Since this did not happen, the alternatives left were either to maintain the status quo or to set the wrong right through unilateral action (by the Hindus). The first one meant the wound was left to fester, to go deeper, and to create an even greater division between the two communities than that existed. More riots all over the country to follow, more elections to be fought on this issue.


Well, it is the second alternative, of Hindus going on the offensive, is what has actually happened. The plus side of it is that this resulted in a sort of closure, albeit incomplete, in the Hindu mind, which is evident from that fact that even the BJP now acknowledges that the Ram Mandir issue cannot be stirred up into an election issue again. This is good for the country, because otherwise the development agenda of the country would have run the risk of getting derailed time and again. But the most important thing in my mind is the moral side--that a grave wrong was thrust upon the Hindus which they have had a right to redress and have finally done so, albeit in a belligerent manner.
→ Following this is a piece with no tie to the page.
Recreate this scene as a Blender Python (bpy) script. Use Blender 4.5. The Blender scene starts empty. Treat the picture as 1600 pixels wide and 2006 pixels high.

This is of course not a perfect solution. It has left the Muslims to feel now as the aggrieved party. So for them there has been no closure. So there will continue to be more bomb blasts.
In any case, while choosing between two bad options, I think the country has chosen the less bad one.


My whole argument is based on the supposition that the Babri Masjid was built by destroying a revered Hindu temple and thus that act is the ultimate root cause--the original sin. I strongly believe that that there must be a lot of truth in the Hindu belief throughout the centuries that this is Lord Rama’s place of birth. Even if you discard this to be only a myth, there at least existed a ram Janmabhumi temple at that site. Archaeological evidence also point towards that, but given the so-called secular discourse of the country, such evidences are ignored in the domains of government and high-brow media (like NDTV).


Perhaps P V Narasimha Rao, the then Congress Prime Minister, also thought in this manner--that this was a thorn, and to allow the thorn to be removed was the best option that presented itself. So on that fateful day, he chose inaction. But more on him on another day.